Attention to detail in the strategic planning process makes good of your investment of time, people, and resources. Do not sell your process short by failing to address these 4 key strategic planning components.

  1. Risk Assessment: One of the core duties of a bank director is to assess risk, set risk parameters, and monitor risk. Yet, there are still institutions that do not ask their directors to perform key risk assessments on a regular basis. The assumption of risk, or the lack thereof, directly impacts the profitability and success of any strategy you may come up with making it an essential element of the strategic planning process.
  2. Communication: Often strategic planning gets treated as little more than an extended board meeting. Everyone must be actively engaged and fully participate in order to have the rich dialogue needed for strategic planning. When you facilitate in-house or fail to produce valuable interaction and discussion, you rob the process and ultimately produce a mediocre plan with little buy-in.

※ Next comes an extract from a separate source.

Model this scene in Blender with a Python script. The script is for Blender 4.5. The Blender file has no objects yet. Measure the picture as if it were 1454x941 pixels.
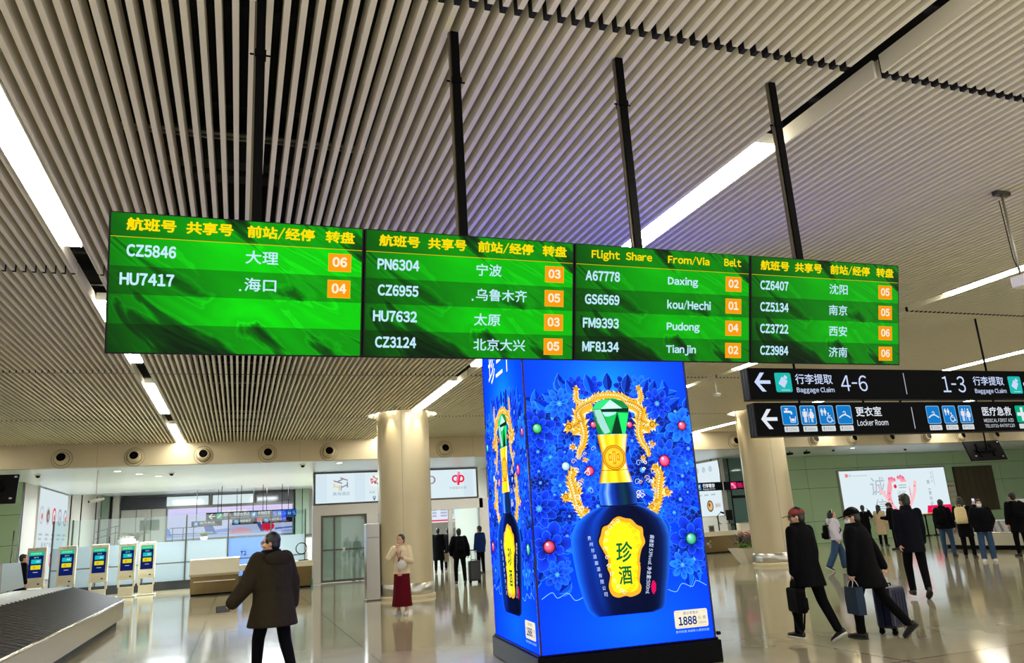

  3. Lack of an Actionable Agenda: Have you ever been part of a strategic planning meeting that feels like it is 90% off-track? That you could have gotten the same amount done in a regular board meeting? Doing some heavy lifting with communication prior to the strategic session will enable you to pull together an agenda that matches the expectations of your board and management team. Having and sticking to an agenda that focuses on exactly what needs to be discussed and decided upon raises the productivity and engagement level exponentially.
  4. Remains Too Tactical: Tactical planning is important and valuable but has no place in a strategic planning session. When you let your budget or tactical items run your process, you fall into the trap of getting into the weeds of your plan and missing the critical big picture. Plus, it derails the session and can be a real time waster. Time must be dedicated to strategic long-term issues and vision to produce a strong plan. Tactical application comes after and is led by the management team.